- [RECORDS FOR PROCESSING]
--*--

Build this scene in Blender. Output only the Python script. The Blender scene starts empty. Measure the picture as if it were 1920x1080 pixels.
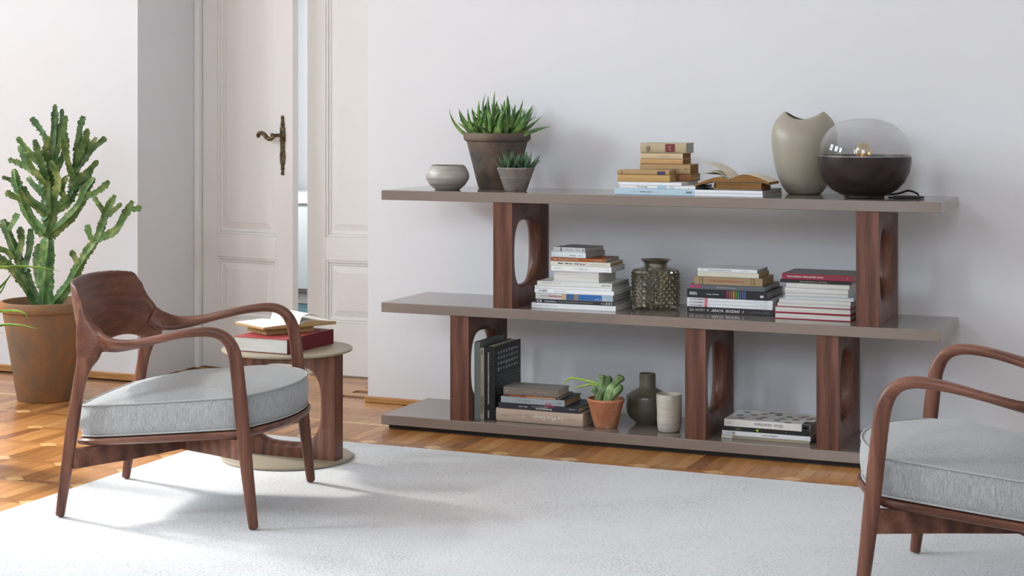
import bpy, bmesh, math, random
from mathutils import Vector, Matrix, Euler
random.seed(7)
R = math.radians
SC = bpy.context.scene
COL = SC.collection

# ------------------------------------------------------------------ camera
# world: floor z=0, shelf wall is the plane y=0, x runs along it, metres
cam_d = bpy.data.cameras.new('camera'); cam = bpy.data.objects.new('camera', cam_d); COL.objects.link(cam)
CAM_LOC = Vector((3.095, -6.771, 1.288)); CAM_YAW = -0.420
cam.location = CAM_LOC
cam.rotation_euler = (R(90), 0, -CAM_YAW)
cam_d.sensor_fit = 'HORIZONTAL'; cam_d.sensor_width = 36.0
cam_d.lens = 3246.2 / 1920 * 36.0
cam_d.shift_x = (960 - 850) / 1920
cam_d.shift_y = (202.08 - 540) / 1920
cam_d.clip_start = 0.05
SC.camera = cam

# ------------------------------------------------------------------ world, sun, window daylight, added front fill, exposure
world = bpy.data.worlds.new('world'); SC.world = world; world.use_nodes = True
wn = world.node_tree.nodes; wl = world.node_tree.links
bg = wn['Background']; bg.inputs[0].default_value = (0.80, 0.90, 1.0, 1); bg.inputs[1].default_value = 1.0

LEFT_X = -4.4
WIN_Y = (-1.05, -3.25, -5.45)          # centres of the three tall windows in the wall on the light side
WIN_W, WIN_Z0, WIN_Z1 = 1.40, 0.25, 3.7
SKY_Z0 = 2.0                           # above this height the panes look at open sky
SUN_STRENGTH, SUN_ANGLE = 6.5, 9.0
sd = bpy.data.lights.new('sun', 'SUN'); so = bpy.data.objects.new('sun', sd); COL.objects.link(so)
sd.energy = SUN_STRENGTH; sd.angle = R(SUN_ANGLE); sd.color = (1.0, 0.97, 0.92)
sun_dir = Vector((0.80, -0.16, -0.58))
so.rotation_euler = sun_dir.to_track_quat('-Z', 'Y').to_euler()
so.location = (-7, 0, 4)
WIN_POWER = (120, 190, 420)
for i, wy in enumerate(WIN_Y):
    ld = bpy.data.lights.new('window_daylight_fill', 'AREA'); lo = bpy.data.objects.new('window_daylight_fill', ld); COL.objects.link(lo)
    ld.shape = 'RECTANGLE'; ld.size = WIN_W; ld.size_y = WIN_Z1 - SKY_Z0; ld.energy = WIN_POWER[i]; ld.color = (0.81, 0.915, 1.0)
    lo.location = (LEFT_X - 0.62, wy, (SKY_Z0 + WIN_Z1) / 2 + .25)
    lo.rotation_euler = (R(68), 0, R(-90))
FRONT_Y = -8.6
FILL_WIN_X = (0.2, 3.0)                    # two unseen windows added behind the photographer for frontal fill
for wx in FILL_WIN_X:
    ld = bpy.data.lights.new('window_daylight_fill', 'AREA'); lo = bpy.data.objects.new('window_daylight_fill', ld); COL.objects.link(lo)
    ld.shape = 'RECTANGLE'; ld.size = WIN_W; ld.size_y = WIN_Z1 - SKY_Z0; ld.energy = 105; ld.color = (0.81, 0.915, 1.0)
    lo.location = (wx, FRONT_Y - .62, (SKY_Z0 + WIN_Z1) / 2 + .25); lo.rotation_euler = (R(68), 0, 0)
ld = bpy.data.lights.new('hall_daylight', 'AREA'); lo = bpy.data.objects.new('hall_daylight', ld); COL.objects.link(lo)
ld.shape = 'RECTANGLE'; ld.size = 1.2; ld.size_y = 1.8; ld.energy = 70; ld.color = (0.95, 0.98, 1.0)
lo.location = (-3.0, 2.3, 1.7); lo.rotation_euler = (R(90), 0, R(-90))
SC.cycles.max_bounces = 8; SC.cycles.caustics_reflective = False; SC.cycles.caustics_refractive = False
SC.view_settings.view_transform = 'Standard'; SC.view_settings.look = 'None'
SC.view_settings.exposure = 0.31; SC.view_settings.gamma = 1.0; SC.view_settings.use_curve_mapping = False

# ------------------------------------------------------------------ materials
def lin(c):
    if isinstance(c, str):
        c = [int(c[i:i + 2], 16) / 255 for i in (0, 2, 4)]
    return tuple(x / 12.92 if x <= .04045 else ((x + .055) / 1.055) ** 2.4 for x in c) + (1.0,)

class NT:
    def __init__(self, name):
        self.m = bpy.data.materials.new(name); self.m.use_nodes = True
        self.t = self.m.node_tree; self.n = self.t.nodes; self.b = self.n['Principled BSDF']
    def new(self, typ, **kw):
        nd = self.n.new(typ)
        for k, v in kw.items():
            if k.startswith('i_'):
                key = k[2:]; key = int(key) if key.isdigit() else key.replace('_', ' ')
                nd.inputs[key].default_value = v
            else: setattr(nd, k, v)
        return nd
    def link(self, a, b): self.t.links.new(a, b)
    def ramp(self, fac, stops):
        r = self.new('ShaderNodeValToRGB'); e = r.color_ramp.elements
        while len(e) < len(stops): e.new(0.5)
        for el, (p, c) in zip(e, stops): el.position = p; el.color = lin(c)
        self.link(fac, r.inputs[0]); return r.outputs[0]
    def coords(self, scale, kind='Object', rot=(0, 0, 0)):
        tc = self.new('ShaderNodeTexCoord'); mp = self.new('ShaderNodeMapping')
        mp.inputs['Scale'].default_value = scale; mp.inputs['Rotation'].default_value = rot
        self.link(tc.outputs[kind], mp.inputs[0]); return mp.outputs[0]
    def noise(self, vec, scale=5, detail=4, rough=.55, dist=0):
        nd = self.new('ShaderNodeTexNoise'); nd.inputs['Scale'].default_value = scale; nd.inputs['Detail'].default_value = detail
        nd.inputs['Roughness'].default_value = rough; nd.inputs['Distortion'].default_value = dist
        self.link(vec, nd.inputs['Vector']); return nd.outputs[0]
    def bump(self, h, strength=.2, dist=.002):
        b = self.new('ShaderNodeBump'); b.inputs['Strength'].default_value = strength; b.inputs['Distance'].default_value = dist
        self.link(h, b.inputs['Height']); self.link(b.outputs[0], self.b.inputs['Normal'])
    def set(self, **kw):
        for k, v in kw.items(): self.b.inputs[k.replace('_', ' ')].default_value = v
        return self

MATS = {}
def plain(name, c, rough=.5, **kw):
    if name in MATS: return MATS[name]
    t = NT(name); t.b.inputs['Base Color'].default_value = lin(c); t.set(Roughness=rough, **kw); MATS[name] = t.m; return t.m

def varied(name, c0, c1, scale=6, rough=.6, bump=.15, bscale=60, stretch=(1, 1, 1), bdist=.002, spec=.5, mid=None):
    t = NT(name); v = t.coords(stretch); f = t.noise(v, scale, 5)
    st = [(.3, c0), (.7, c1)] if mid is None else [(.28, c0), (.5, mid), (.72, c1)]
    t.link(t.ramp(f, st), t.b.inputs['Base Color']); t.set(Roughness=rough, Specular_IOR_Level=spec)
    if bump: t.bump(t.noise(v, bscale, 3), bump, bdist)
    MATS[name] = t.m; return t.m

def wood(name, axis, dark, mid, light, rough=.38, fine=1.0, spec=.35):
    t = NT(name)
    big = [7, 7, 7]; big[axis] = .9
    v = t.coords(tuple(big)); f1 = t.noise(v, 2.2, 3, .5, .9)
    fs = [140, 140, 140]; fs[axis] = 4
    f2 = t.noise(t.coords(tuple(fs)), 1.6, 3, .6)
    wv = t.new('ShaderNodeTexWave', wave_type='BANDS', bands_direction='XYZ'[(axis + 1) % 3])
    wv.inputs['Scale'].default_value = 2.2; wv.inputs['Distortion'].default_value = 9.0; wv.inputs['Detail'].default_value = 3.0
    wv.inputs['Detail Scale'].default_value = .6
    s3 = [3.2, 3.2, 3.2]; s3[axis] = .7
    t.link(t.coords(tuple(s3)), wv.inputs['Vector'])
    mx = t.new('ShaderNodeMath', operation='MULTIPLY_ADD'); mx.inputs[1].default_value = .13
    t.link(wv.outputs['Fac'], mx.inputs[0])
    m0 = t.new('ShaderNodeMath', operation='MULTIPLY'); m0.inputs[1].default_value = .55; t.link(f1, m0.inputs[0]); t.link(m0.outputs[0], mx.inputs[2])
    m2 = t.new('ShaderNodeMath', operation='MULTIPLY_ADD'); m2.inputs[1].default_value = .32 * fine
    t.link(f2, m2.inputs[0]); t.link(mx.outputs[0], m2.inputs[2])
    t.link(t.ramp(m2.outputs[0], [(.30, dark), (.52, mid), (.76, light)]), t.b.inputs['Base Color'])
    t.set(Roughness=rough, Specular_IOR_Level=spec); t.bump(f2, .06, .001); MATS[name] = t.m; return t.m

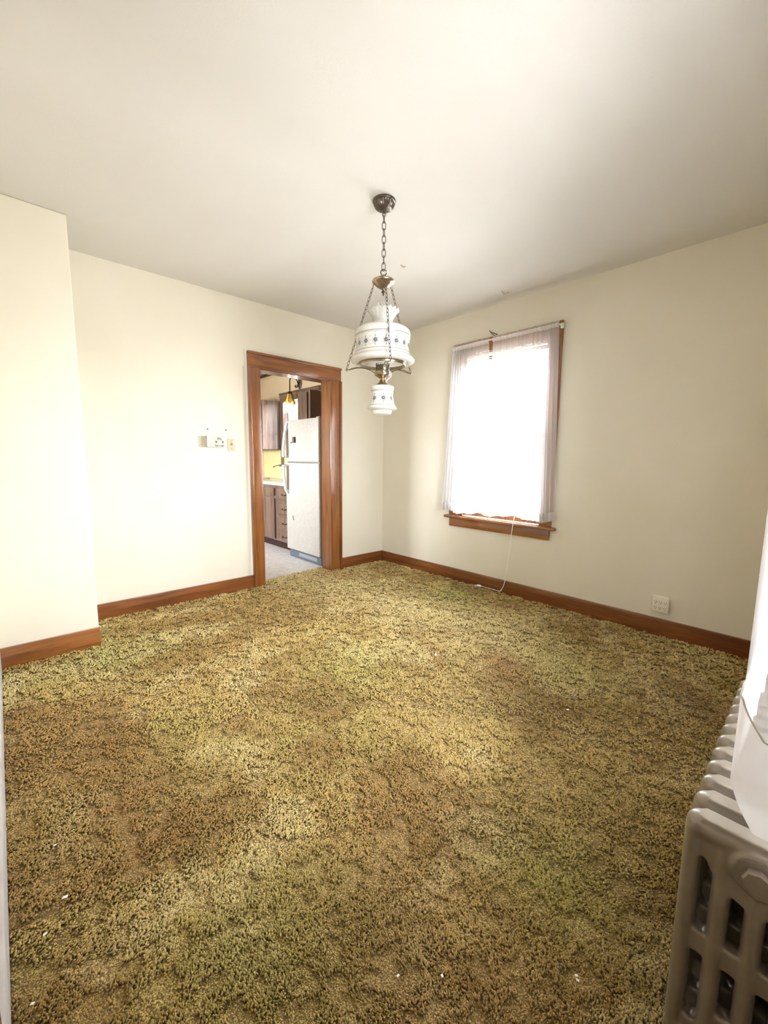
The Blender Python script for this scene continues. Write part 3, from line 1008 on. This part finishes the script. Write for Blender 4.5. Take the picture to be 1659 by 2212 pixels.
RX0, RY, NSEC, PITCH = -2.447, -3.6245, 12, 0.0635
rad = thing('radiator', 'grey painted cast-iron column radiator under the near curtain', 'radiator', (RX0 + 0.35, RY, -0.02))
sec = radiator_section()
for i in range(NSEC):
    o = bpy.data.objects.new('section', sec)
    o.parent = rad
    o.location = Vector((RX0 + i * PITCH, RY, 0.0)) - rad.location
    COL.objects.link(o)
B().tube([(RX0, RY, 0.512), (RX0 + (NSEC - 1) * PITCH, RY, 0.512)], 0.026, 16).tube([(RX0, RY, 0.115), (RX0 + (NSEC - 1) * PITCH, RY, 0.115)], 0.026, 16).build('nipples', M['radiator'], rad, True)
B().lathe([(0, -0.046), (0.020, -0.046), (0.023, -0.042), (0.023, -0.034), (0.034, -0.033), (0.034, -0.028)], (RX0, RY, 0.512), 8, axis='x').build('plug', M['radiator'], rad)
for i in (0, NSEC - 1):
    for s in (-2, 2):
        B().lathe([(0, -0.035), (0.022, -0.035), (0.023, -0.02), (0.017, 0.0), (0.0155, 0.09), (0, 0.09)], (RX0 + i * PITCH, RY + s * 0.048, 0), 16).build('foot', M['radiator'], rad, True)
B().tube(spline([(RX0 + (NSEC - 1) * PITCH + 0.02, RY, 0.115), (RX0 + NSEC * PITCH + 0.03, RY, 0.115), (RX0 + NSEC * PITCH + 0.06, RY, 0.09), (RX0 + NSEC * PITCH + 0.06, RY, -0.03)], 6), 0.016, 12).build('supply_pipe', M['radiator'], rad, True)

# ------------------------------------------------------------------ kitchen
FX = -0.76
fr = thing('refrigerator', 'white top-freezer refrigerator with textured doors seen through the doorway', 'refrigerator', (-0.39, 0.59, -0.013))
B().box(-0.700, -0.03, 0.236, 0.944, 0.02, 1.668, 0.006, 2).build('body', M['fridge_side'], fr, True)
B().box(FX, -0.702, 0.234, 0.946, 0.098, 1.166, 0.010, 3).build('door', M['fridge'], fr, True)
B().box(FX, -0.702, 0.234, 0.946, 1.180, 1.672, 0.010, 3).build('freezer_door', M['fridge'], fr, True)
B().box(-0.735, -0.70, 0.24, 0.94, 1.164, 1.182).build('gasket', M['trim_grey'], fr)
B().box(-0.725, -0.70, 0.238, 0.942, -0.005, 0.092, 0.003).build('grille', M['grille'], fr)
B().box(-0.7275, -0.724, 0.33, 0.72, 0.022, 0.066, 0.001).build('label_plate', M['grille_label'], fr)
B().box(-0.74, -0.66, 0.236, 0.30, 1.672, 1.684, 0.004, 2).build('hinge_cover', mat('hinge_tan', (0.50, 0.38, 0.24), 0.5), fr, True)


def handle(zs, ze, name):
    """loop of strap: zs is the thick end beside the door split, ze the end that runs into the door"""
    d = 1 if ze > zs else -1
    path = [(FX + 0.004, zs), (FX - 0.050, zs), (FX - 0.058, zs + d * 0.012), (FX - 0.054, zs + d * 0.12), (FX - 0.030, zs + d * 0.30), (FX - 0.004, ze), (FX + 0.004, ze)]
    inn = [(FX + 0.004, zs + d * 0.014), (FX - 0.040, zs + d * 0.014), (FX - 0.046, zs + d * 0.024), (FX - 0.042, zs + d * 0.12), (FX - 0.018, zs + d * 0.30), (FX + 0.004, ze - d * 0.05)]
    b = B()
    y0, y1 = 0.888, 0.940
    k = min(len(path), len(inn))
    pa = path[:-1]
    ia = inn
    for a, c, e, f in zip(pa, pa[1:], ia, ia[1:]):
        vs = [b.bm.verts.new((p[0], y, p[1])) for y in (y0, y1) for p in (a, c, f, e)]
        for fc in ((0, 1, 2, 3), (7, 6, 5, 4), (0, 4, 5, 1), (2, 6, 7, 3), (1, 5, 6, 2), (3, 7, 4, 0)):
            b.bm.faces.new([vs[i] for i in fc])
    bmesh.ops.remove_doubles(b.bm, verts=b.bm.verts[:], dist=0.0004)
    h = b.build(name, M['white_sheet'], fr)
    t = B()
    t.tube([(p[0], y0 - 0.001, p[1]) for p in pa], 0.004, 6)
    t.build('handle_trim', M['trim_grey'], h, True)
    return h


handle(1.235, 1.645, 'freezer_handle')
handle(1.140, 0.790, 'door_handle')
B().box(FX - 0.003, FX + 0.001, 0.325, 0.360, 1.105, 1.130, 0.001).build('badge', M['white_sheet'], fr)
mg = thing('magnet_clip', 'brown and steel magnet clip stuck high on the freezer door', 'magnet', (FX, 0.735, 1.44))
B().box(FX - 0.016, FX, 0.722, 0.765, 1.405, 1.475, 0.002).build('clip', M['steel'], mg)
B().box(FX - 0.018, FX - 0.004, 0.706, 0.723, 1.405, 1.475, 0.002).build('jaw', M['cab_edge'], mg)
tag(B().box(FX - 0.006, FX, 0.775, 0.822, 1.402, 1.418, 0.003).build('magnet', mat('grey_magnet', (0.13, 0.14, 0.15), 0.4), None), 'small grey bar magnet beside the clip on the freezer door', 'magnet')
tag(B().tube([(FX - 0.003, 0.79, 0.525), (FX - 0.004, 0.785, 0.49), (FX - 0.003, 0.775, 0.47)], 0.004, 6).build('hook_stub', M['grey_mark'], None), 'little grey hook stub low on the refrigerator door', 'hook')

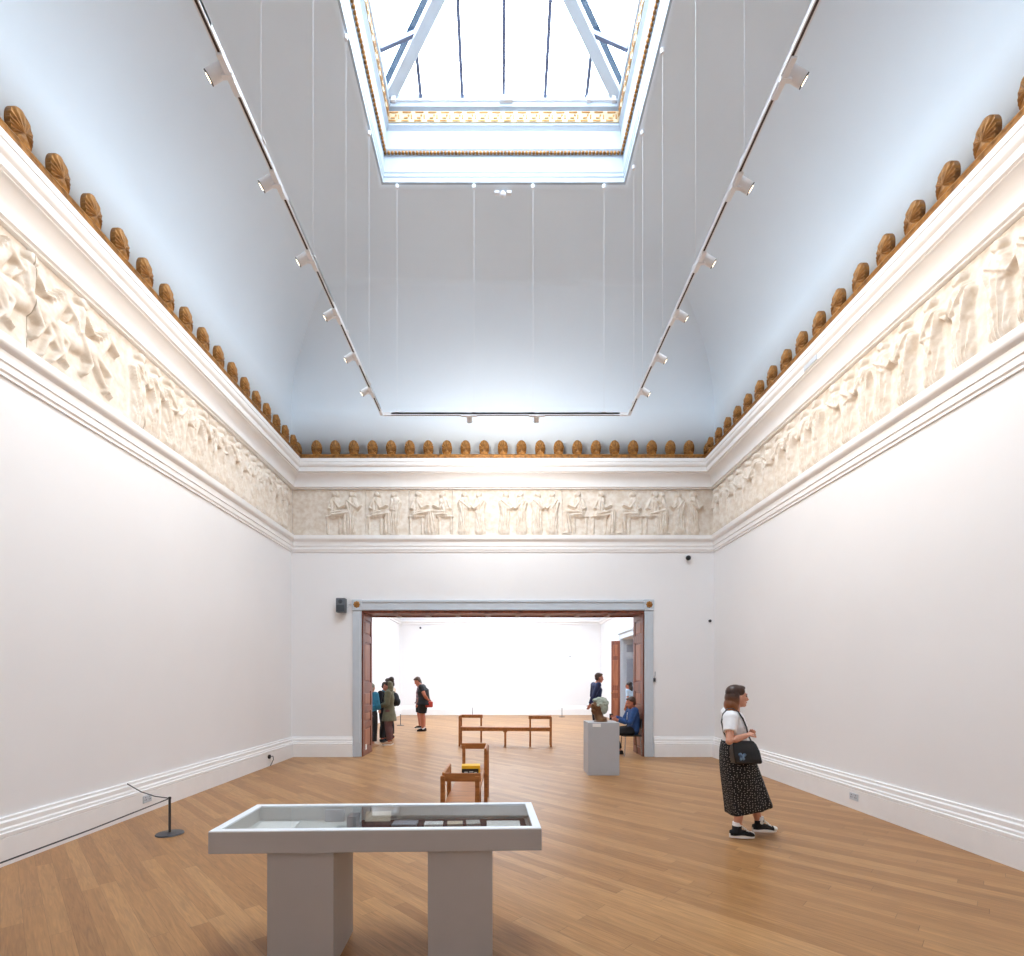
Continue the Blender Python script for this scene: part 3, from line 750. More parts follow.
def spot(x, y, rz, label, target, power, size=60, blend=.8, col=(1, .84, .68)):
    o = copy_tree(spot0) if used[0] else spot0
    used[0] = True; o.location = (x, y, TZ); o.rotation_euler = (0, 0, rz); tag(o, label, 'spotlight', 'spotlights on the ceiling track')
    ax = Vector((0, math.cos(math.radians(32)), -math.sin(math.radians(32)))); c = Vector((0, .06, .025))+ax*.15
    p = Matrix.Rotation(rz, 3, 'Z') @ c + Vector((x, y, TZ))
    ld = bpy.data.lights.new('spot_beam', 'SPOT'); ld.energy = power; ld.color = col; ld.spot_size = math.radians(size); ld.spot_blend = blend; ld.shadow_soft_size = .03
    lo = bpy.data.objects.new('spot_beam', ld); COL.objects.link(lo); lo.location = p
    lo.rotation_euler = (Vector(target)-p).to_track_quat('-Z', 'Y').to_euler()
SP = 21
for k in range(6):
    y = 7.66-.805*k
    spot(RLX, y, PI/2, f'white cylinder spotlight on the left track, {ORD[k]} from the back corner', (XL, y, 4.9), SP, 125, 1, (1, .90, .80))
for k in range(6):
    y = 7.68-.805*k; xr = RRX-(RBY-y)*.0165
    spot(xr, y, -PI/2, f'white cylinder spotlight on the right track, {ORD[k]} from the back corner', (XR, y, 4.9), SP*1.1, 125, 1, (1, .88, .76))
spot(-.517, RBY, 0, 'white cylinder spotlight on the left half of the back track rail', (-.3, YB, 5.9), 48, 130, 1, (1, .93, .86))
spot(.617, RBY, 0, 'white cylinder spotlight on the right half of the back track rail', (.5, YB, 5.9), 48, 130, 1, (1, .93, .86))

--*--

- [EXERCISE]
Stop after the line containing "COL = SC.collection": copy the records exactly from the first line up to there, leaving pictures out.

- [SOLUTION FOR THIS EXERCISE]
Build this scene in Blender. Output only the Python script. The Blender scene starts empty. Measure the picture as if it were 1920x1080 pixels.
import bpy, bmesh, math, random
from mathutils import Vector, Matrix, Euler
random.seed(7)
R = math.radians
SC = bpy.context.scene
COL = SC.collection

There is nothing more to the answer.